Effectively it covers the same space and the cost increase to make a serial hybrid (like the Volt) is no longer economic.


It is a strategy that is subject to being superceded very soon.

Reliability is just one part of the problems with hybrids. Efficiency and cost are also less than optimal.

A dual power train just costs more --- both initially and in terms of maintenance. There is no way around this. It is also a drag on efficiency --- for both long and short trips.

On short trips, the electric power train has to drag around the ICE components. On a long trip, the ICE has to drag around the electric components.

This strategy leaves the competition with a clear path to produce a lighter, more efficient, less expensive alternative.

Any sort of battery breakthrough will kill this hybrid strategy. Rather than promoting or leading this breakthrough, Toyota is effectively betting against it --- primarily for cultural reasons rather than technological ones in my opinion.


Hybrids have a much smaller battery, which will make them cheaper.

Wish we would focus on high range hybrids instead of pure EV.

Hybrids were a nice stepping stone before modern EV tech, but I think they're fundamentally flawed.

They're constantly carrying around the weight AND space of both the EV (battery, internal charger, etc) and the ICE (gas, transmission, engine, etc).

This means that using either is quite inefficient in terms of total energy used to travel a distance, and neither can be very good. (Limited battery range, weaker engine)

They also have to deal with the wear and maintenance of both systems.

I would rather just have one or the other.


Why not just have the hybrid? You already blew your carbon budget by having two cars so this is definitely not about saving the environment.

>Hybrids are strictly worse than electrics in every measure except range, and most customers do not need the range they claim to need.

Thats the benefit of a plug-in Hybrid. Most people don't need to drive much on a day to day basis and the smaller battery can handle that fine. For longer driving you have the ICE engine. The ICE engine can weigh as much or less than a comparatively "long range" battery.


I don't think you're giving it quite enough credit. For a hybrid car what you can do is marry this to a more powerful electric motor (say, 40HP). When the car is cruising at a constant speed it's running on the engine and charging the batteries (or using just the batteries with the motor off). When the car is accelerating a lot it's using the batteries/motor and the engine at the same time (generating say 70HP or more). Given the lower weight and higher efficiency of this engine that's pretty significant. If it's possible to create a hybrid drive-train (including batteries) that weighs only as much or only a little more than a pure gasoline drive-train that could translate into much cheaper hybrid vehicles on the market.

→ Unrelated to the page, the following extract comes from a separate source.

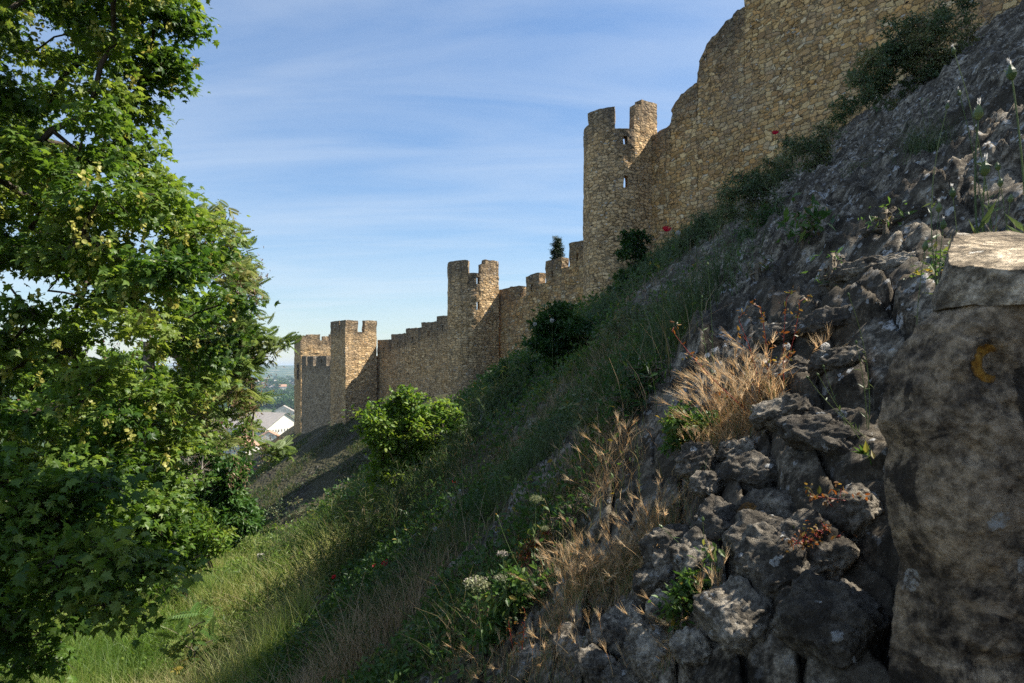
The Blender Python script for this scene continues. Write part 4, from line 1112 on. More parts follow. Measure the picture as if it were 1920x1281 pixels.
def barley(name, label, roots, n, hmin, hmax, nb, ear=.075, leanb=(-.15, 0, 0), green=.2, herb=0):
    """roots: list of (px, py, radius m)"""
    t = thing(name, label, 'grass tuft', gp(*roots[0][:2]))
    g = Geo(); ge = Geo()
    R = np.array([gp(a, b) for a, b, _ in roots]); rad = np.array([c for *_, c in roots])
    k = rng.integers(0, len(R), nb)
    xy = R[k, :2] + rng.normal(size=(nb, 2)) * rad[k, None] * .8
    p = np.stack([xy[:, 0], xy[:, 1], H(xy[:, 0], xy[:, 1]) - .01], -1)
    var = np.clip(.4 + .25 * rng.normal(size=nb), 0, 1)
    blades(g, p, rng.uniform(.5 * hmin, hmin * 1.1, nb), rng.uniform(.0016, .0034, nb), rng.uniform(.2, 1.3, nb), var, 0, 5)
    ng = int(nb * green)
    if ng:
        blades(g, p[:ng], rng.uniform(.6 * hmin, hmin * 1.2, ng), rng.uniform(.002, .0042, ng), rng.uniform(.1, .7, ng), rng.random(ng), 1, 5)
    k = rng.integers(0, len(R), n)
    xy = R[k, :2] + rng.normal(size=(n, 2)) * rad[k, None] * .5
    p = np.stack([xy[:, 0], xy[:, 1], H(xy[:, 0], xy[:, 1]) - .01], -1)
    a = rng.uniform(0, 2 * PI, n); lean = np.stack([np.cos(a), np.sin(a), 0 * a], -1) + np.array(leanb)
    P = blade_paths(p, rng.uniform(hmin, hmax, n), lean, rng.uniform(.1, .75, n), 7)
    tubes(g, P, np.tile(np.linspace(.0011, .0006, 7), (n, 1)), 3, np.clip(.55 + .2 * rng.normal(size=n), 0, 1))
    tip = P[:, -1]; d = nrm(P[:, -1] - P[:, -2])
    m = 16
    dd = nrm(np.repeat(d, m, 0) + rng.normal(size=(n * m, 3)) * .20)
    s = np.tile(np.linspace(0, .45, m), n)[:, None] * ear * np.repeat(d, m, 0)
    base = np.repeat(tip, m, 0) + s
    L = ear * rng.uniform(.7, 1.15, n * m)
    tt = np.linspace(0, 1, 3)[None, :, None]
    AP = base[:, None] + dd[:, None] * L[:, None, None] * tt + rng.normal(size=(n * m, 1, 3)) * .002 * tt
    bb = rdir(n * m)
    vv = np.repeat(np.clip(.72 + .2 * rng.normal(size=n), 0, 1), m)
    ribbons(ge, AP, np.tile(np.array([.0016, .0010, .0004]), (n * m, 1)), bb, vv)
    q = base.reshape(n, m, 3)[:, ::2].reshape(-1, 3)
    leaves(ge, LANCE_V * np.array([1.6, 1, 1]), LANCE_F, q, np.repeat(d, m // 2, 0) + rng.normal(size=(n * m // 2, 3)) * .2, .016, .2, np.clip(.6 + .1 * rng.normal(size=n * m // 2), 0, 1), 0, 1.)
    g.build('stem', [M_STRAW, M_STEM], t)['kind'] = 'stuff'; ge.build('ear', M_STRAW, t)['kind'] = 'stuff'
    return t

barley('wild_barley', 'large straw coloured barley clump glowing in the sun at the middle of the rocks', [(1390, 800, .07), (1350, 815, .08), (1425, 780, .06), (1330, 790, .06), (1370, 760, .06)], 120, .12, .30, 2300, .07, (-.35, 0, 0), .14)
barley('wild_barley', 'broad brown and green grass clump in the sun above the bottom rocks', [(1150, 1080, .10), (1200, 1040, .10), (1100, 1110, .10), (1240, 1010, .09), (1060, 1130, .09), (1170, 1060, .10), (1130, 1060, .09), (1215, 1000, .08), (1090, 1085, .08)], 210, .07, .20, 4600, .048, (-.1, 0, 0), .4)
barley('wild_barley', 'sparse dry grass tuft with long awns low at the bottom edge', [(1040, 1250, .07), (1100, 1230, .07), (1000, 1265, .06), (1160, 1270, .06)], 30, .06, .16, 700, .045, (.1, 0, 0), .35)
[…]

P.S. For clarity's sake, modern hybrids are enormous compromises due to the weight of the battery and electric motor. For a hybrid you want the highest efficiency possible and thus the lowest total vehicle weight you can manage without compromise safety. The necessity of heavy batteries fights in the opposite direction, so in order to produce a fuel efficient vehicle car makers use more expensive, lighter weight materials in the construction of the vehicle. This increases the complexity of manufacturing (more different materials are being used) and raises the price of the vehicle. If you could drop in a drive-train which kept the weight the same that would change the industry dramatically.

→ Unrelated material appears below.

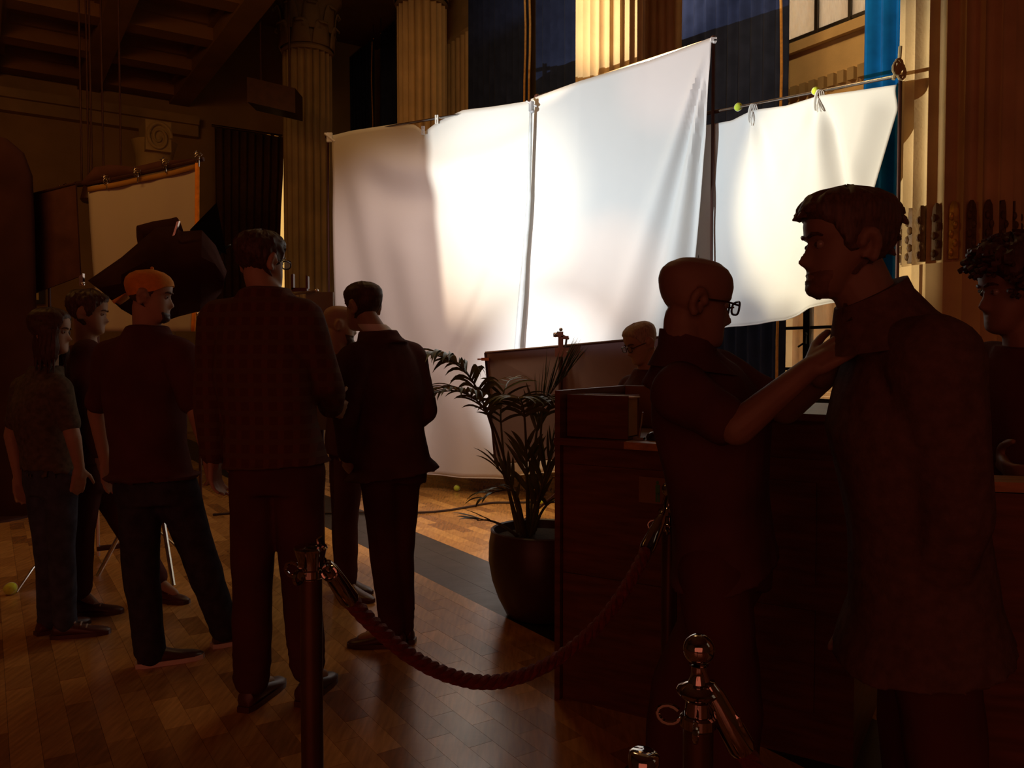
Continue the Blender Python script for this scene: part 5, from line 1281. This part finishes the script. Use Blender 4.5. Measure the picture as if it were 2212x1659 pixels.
# ---- E: tall man in plaid jacket
def hairE(Hd, e): build('hair', hair_mesh(Hd, hl_short(.80, .68, .42, .14), .045, .035, 9, 9), HAIR_DK, e)
person('tallest man from behind in a plaid jacket and glasses', (-.93, 3.28), 1.90, 78,
       (at(566, 565, 3.25), .236, 60, -2),
       dict(neck=(574, 622, 3.25), sR=(650, 696, 3.22), sL=(478, 700, 3.30), chest=(572, 800, 3.25), pelvis=(597, 1005, 3.25), eR=(703, 825, 3.30), wR=(718, 880, 3.48), eL=(455, 860, 3.3), wL=(462, 985, 3.3),
            hR=(645, 1030, 3.25), hL=(552, 1030, 3.25), kR=(650, 1240, 3.25), kL=(546, 1245, 3.27), aR=(665, 1450, 3.3), aL=(545, 1480, 3.25)),
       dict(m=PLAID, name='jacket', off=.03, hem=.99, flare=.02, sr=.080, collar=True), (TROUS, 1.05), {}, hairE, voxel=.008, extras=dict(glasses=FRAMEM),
       handopt={'R': ((.25, .8, -.15), (-.8, .2, .3), .5)})
# ---- F: man in an orange cap
def capF(Hd, e):
    G = []; nt = 40; rows = [.46 + .0325 * i for i in range(17)] + [.992]
    for v in rows: G.append([Hd.w(head_pt(2 * pi * j / nt, max(v, interp([0, .7, 1.4, 2.2, pi], [.72, .69, .57, .49, .47], abs((2 * pi * j / nt + pi) % (2 * pi) - pi))), .030 + .006 * math.cos(6 * (2 * pi * j / nt)) * smooth01(.98, .7, v), nose=0)) for j in range(nt)])
    mb = MB().rings(G); c = build('cap', mb, CAPM, e)
    b = MB(); G = []
    for i in range(7):
        q = i / 6; G.append([Hd.w((.27 * t * (1 - .25 * q * q), -.44 - .24 * q * (1 - .35 * t * t), .52 - .16 * q - .06 * t * t)) for t in (-1, -.66, -.33, 0, .33, .66, 1)])
    b.grid(G); o = build('cap_peak', b, CAPM, c); o.modifiers.new('t', 'SOLIDIFY').thickness = .004
    m = MB().ball(Hd.w((0, 0, 1.04)), .008, n=10, m=6); build('cap_button', m, CAPM, c)
    build('hair', hair_mesh(Hd, lambda th: interp([0, 1.0, 1.4, 1.8, 2.2, pi], [.9, .8, .45, .5, .25, .2], abs(th)), .02, .006, 9, 2), HAIR_DK, e)
    beard(Hd, e, HAIR_DK, 1.3, .25, .010, 3)
person('man in a backwards orange cap and dark tee, looking right', (-1.62, 3.72), 1.79, 62,
       (at(325, 640, 3.65), .232, 12, -4),
       dict(neck=(318, 703, 3.68), sR=(388, 768, 3.58), sL=(238, 772, 3.78), chest=(312, 870, 3.68), pelvis=(330, 1040, 3.68), eR=(425, 890, 3.5), wR=(450, 985, 3.58), eL=(208, 890, 3.85), wL=(228, 1000, 3.9),
            hL=(300, 1060, 3.68), kL=(306, 1250, 3.66), aL=(328, 1420, 3.68), hR=(378, 1060, 3.7), kR=(438, 1220, 3.76), aR=(488, 1368, 3.94), tL=at(372, 1440, 3.72), tR=at(532, 1385, 4.0)),
       dict(m=TEE_BK, name='tee_shirt', off=.022, sleeve='short', cut=.8, sr=.068, hem=.88, flare=.03), (JEANS, 1.02), dict(m=SHOE, sole=SOLE), capF, voxel=.0075)
# ---- W: woman at the left
def hairW(Hd, e):
    mb = hair_mesh(Hd, lambda th: interp([0, .5, .8, 1.0, 1.25, 1.5, pi], [.82, .80, .60, .35, .12, .06, .02], abs(th)), lambda th, v: .05 + .07 * math.exp(-((abs(th) - 1.65) / .45) ** 2) * smooth01(.75, .55, v), .02, 6, 4)
    for k in range(15):     # heavy locks down to the shoulders
        th = -1.25 - (2 * pi - 2.5) * k / 14 if k < 15 else 0; p = head_pt(th, .35, .03)
        q = [Hd.w(p + V((0, 0, .22))), Hd.w(p + V((0, 0, .0))), Hd.w(p * 1.02 + V((0, 0, -.3))), Hd.w(V((p.x * .95, p.y * .95 + .02, p.z - .58 - .05 * math.sin(k * 2.1))))]
        mb.tube(catmull(q, 5), [.022 + .004 * math.sin(i * .8 + k) if i < 12 else .026 - (i - 11) * .006 for i in range(16)], 8)
    for k in range(24):
        sd = random.choice((-1, 1)); th = sd * random.uniform(1.1, 3.1); p = head_pt(th, .35, .07)
        q = [Hd.w(p + V((0, 0, .3))), Hd.w(p), Hd.w(p + V((random.uniform(-.04, .04), random.uniform(-.04, .04), -.3))), Hd.w(p + V((random.uniform(-.05, .05), random.uniform(-.05, .05), -.62 - random.uniform(0, .2))))]
        mb.tube(catmull(q, 5), [.007 * (1 if i < 12 else 1 - (i - 11) * .2) for i in range(16)], 6)
    build('hair', mb, HAIR_DK, e)
person('dark-haired woman in a grey tee and jeans, hand in pocket', (-2.33, 4.07), 1.66, 42,
       (at(110, 716, 4.05), .222, 8, -3),
       dict(neck=(100, 792, 4.07), sR=(128, 842, 3.98), sL=(52, 840, 4.16), chest=(88, 900, 4.07), pelvis=(108, 1030, 4.07), eR=(158, 945, 3.95), wR=(172, 1012, 4.0), eL=(25, 940, 4.2), wL=(40, 1030, 4.2),
            hR=(132, 1045, 4.03), hL=(92, 1045, 4.11), kR=(134, 1210, 4.03), kL=(105, 1210, 4.1), aR=(140, 1352, 4.05), aL=(105, 1350, 4.12), tR=at(185, 1380, 4.08), tL=at(150, 1380, 4.2)),
       dict(m=TEE_GY, name='tee_shirt', off=.016, sleeve='short', cut=.72, sr=.058, hem=.86, flare=.0), (JEANS2, .9), dict(laces=True), hairW, voxel=.0075, fat=.94,
       handopt={'R': ((-.15, .1, -1), (-.6, .5, 0), .3)})
# ---- G: person half hidden between the woman and the capped man
person('dark-haired person hidden between the woman and the capped man', (-2.31, 4.42), 1.77, 25,
       (at(192, 676, 4.42), .232, 15, -6), dict(neck=(185, 745, 4.42), aR=(172, 1278, 4.4), kR=(172, 1150, 4.35), aL=(340, 1255, 4.68), kL=(270, 1130, 4.54), hR=(185, 1030, 4.35), hL=(215, 1030, 4.5), pelvis=(198, 1010, 4.42), tR=at(215, 1310, 4.42), tL=at(390, 1280, 4.62)),
       dict(m=TEE_BK, name='shirt', off=.02, sr=.07, hem=.85), (TROUS, 1.0), dict(laces=True), lambda Hd, e: build('hair', hair_mesh(Hd, hl_short(.80, .66, .40, .15), .06, .04, 9, 6), HAIR_DK, e), voxel=.009)
# ---- K: man behind the counter
person('grey-haired man with glasses looking down behind the counter', (.78, 4.62), 1.70, 215,
       (at(1384, 741, 4.58), .228, 200, -22),
       dict(neck=(1398, 806, 4.64), sL=(1412, 846, 4.5), sR=(1362, 838, 4.76), chest=(1395, 890, 4.62), eL=(1420, 925, 4.42), wL=(1380, 945, 4.3), eR=(1345, 905, 4.75), wR=(1330, 950, 4.6)),
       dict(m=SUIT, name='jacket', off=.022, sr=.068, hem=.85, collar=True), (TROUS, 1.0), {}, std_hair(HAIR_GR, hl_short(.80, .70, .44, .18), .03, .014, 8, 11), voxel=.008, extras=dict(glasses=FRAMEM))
# ---- R: curly haired man at the right edge
def hairR(Hd, e):
    mb = hair_mesh(Hd, hl_short(.74, .62, .45, .25), lambda th, v: .10 + .06 * smooth01(.6, .9, v), .06, 10, 14)
    for k in range(160):
        th = random.uniform(-pi, pi); v = random.uniform(.62 if abs(th) < 1 else .4, 1.0); p = head_pt(th, min(v, .97), .12 + random.uniform(-.02, .05))
        q = [p + V((.035 * math.cos(i * 1.1 + k), .035 * math.sin(i * 1.1 + k), .02 * math.sin(i * .9) + .008 * i)) for i in range(6)]
        mb.tube([Hd.w(x) for x in q], [.006] * 5 + [.002], 5)
    build('hair', mb, HAIR_DK, e)
person('curly-haired man cut off by the right frame edge', (1.42, 2.25), 1.83, 205,
       (at(2196, 626, 2.2), .232, 176, -6),
       dict(neck=(2225, 745, 2.2), sR=(2142, 800, 2.32), sL=(2300, 800, 2.1), chest=(2215, 900, 2.22), eR=(2128, 940, 2.34), wR=(2160, 990, 2.2), wL=(2290, 990, 2.1)),
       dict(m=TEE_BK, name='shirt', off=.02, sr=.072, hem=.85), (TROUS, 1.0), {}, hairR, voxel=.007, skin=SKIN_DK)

# ---- repeats share a group phrase
GROUPS = {'person': 'people standing about the hall', 'curtain': 'long velvet curtains', 'tennis ball': 'yellow tennis balls on stand and pole ends', 'stanchion': 'rope barrier stanchions', 'rope': 'red barrier ropes',
          'sheet': 'white sheets hung as a light screen', 'tie': 'white cord ties on the pole', 'crossbar': 'bars carrying the sheets', 'column': 'stone columns of the hall', 'pilaster': 'wall pilasters', 'clip': 'clips on the left sheet', 'board': 'boards on stands', 'counter': 'wooden counters'}
for o in list(scene.objects):
    if o.parent is None and o.get('category') in GROUPS: o['group'] = GROUPS[o['category']]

It's about getting more people using EV more often, and efficiently using the limited resources required for EVs.

Please go read about Toyota's strategy. If you have enough Lithium for 1000 EV batteries, or 10,000 hybrid batteries, it seems pretty easy to see how it is better for everyone, especially given average trip distance.

Not sure why hybrids don't make sense to you, have you done the research to consider all aspects of the change, or are you focused on a specific factor like reliability or wastefulness of the parts used? Don't you think it's wasteful to put a massive battery in a car to give it a long range that will be rarely used in most trips?